In 1877, Wilkerson lived at Payson in Utah Territory and worked with his brothers at Homansville. He frequented a saloon nearby at Eureka. The bartender, William Baxter, called Wilkerson a "California Mormon", which was considered a slur, and once used a six shooter to break up a conflict between Wilkerson and another patron in the saloon.[6]
Death of William Baxter
On June 11, 1877, Baxter stopped at a saloon owned by James Hightower in the Tintic Mining District while on the way to Homansville. He met Wilkerson and the two began to play a card game of cribbage for money. An argument broke out between the men over accusations of cheating. Baxter attempted to back out of the struggle, but was fatally shot in the forehead and temple by Wilkerson, who then fled. The next morning, the coroner examined the body of Baxter, who was determined to have been unarmed at the time of the shooting. Authorities quickly captured Wilkerson and kept him under guard in Goshen to prevent him from being lynched.[6][9]
Cruel and unusual punishments are forbidden by the Constitution, but the authorities referred to are quite sufficient to show that the punishment of shooting as a mode of executing the death penalty for the crime of murder in the first degree is not included in that category, within the meaning of the eighth amendment.
— U.S. Supreme Court, Wilkerson v. Utah (March 1879)[11]
On May 15, 1879, Wilkerson was transferred from Salt Lake City to a jail in Provo.[6] Wilkerson spent his last day together with his wife until half an hour before the execution.[12] He declined visits by the clergy. Wilkerson was brought out of his cell by Sheriff John Turner, a deputy, and U.S. Marshal Shaughnessy.[6] He was dressed in black with a white felt hat and a cigar which he kept through the execution.[5] Wilkerson gave a farewell speech thanking the law enforcement officers and shook hands with some of the 25 people present in the jail yard in Provo. About 200 spectators were estimated to have gathered outside. Wilkerson stated that he bore no grudge against anyone except a witness that he accused of committing perjury at his trial.[4] Some of the witnesses of the execution recalled that he appeared to be drunk.[5]
Wilkerson was seated on a chair at a corner of the jail yard about 30 feet away from the shooters and declined to be blindfolded.[13] He insisted that restraints were unnecessary, stating: "I give you my word... I intend to die like a man, looking my executioners right in the eye." A white three-inch paper target was pinned on Wilkerson's chest over his heart.[5][9] Wilkerson yelled, "[A]im for my heart, Marshal!"[6]

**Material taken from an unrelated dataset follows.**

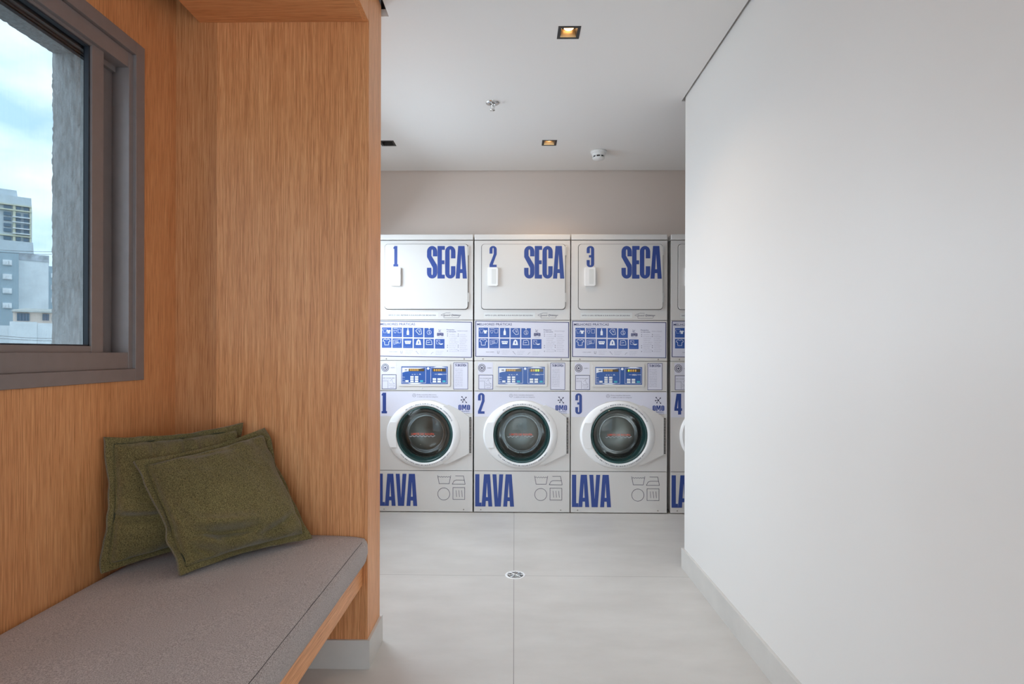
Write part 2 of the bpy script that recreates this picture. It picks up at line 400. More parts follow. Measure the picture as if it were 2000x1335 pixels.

At approximately noon on May 16, 1879, the marshal signaled the men who were concealed in a shed to shoot.[4][6] When Wilkerson heard the end of the count, he stiffened up in the chair, unwittingly moving the target. The bullets missed Wilkerson's heart, one of them shattering his arm and the rest hitting his torso.[5] He leapt off the chair and screamed, "Oh, my God! My God! They've missed it!"[14] Four doctors rushed to Wilkerson, who was struggling and gasping on the ground.[6] Officials were concerned at one point that they would have to shoot him again,[9] but he was pronounced dead 27 minutes later, having bled to death.[8] According to some accounts, he appeared to have died in about 15 minutes.[2]
Aftermath
Wilkerson's body was carried to an office at the county courthouse. After being washed and placed in a coffin covered in black, the body was returned to Wilkerson's wife to be taken to Payson for burial.[6]
The Deseret News, published at the time by Brigham Young Jr., the son of deceased Latter Day Saint movement leader Brigham Young, proclaimed that "divine law has been executed and human law honored" because Wilkerson "atoned for that deed as far as it is possible so to do by the pouring out of his own blood."[1] However, the Ogden Junction criticized the event by printing: "...the French guillotine never fails."[5]
In the April 2008 decision of Baze v. Rees, U.S. Supreme Court Justice Clarence Thomas cited the case of Wilkerson v. Utah in affirming that Kentucky's method of execution by lethal injection did not constitute cruel and unusual punishment.[8][15]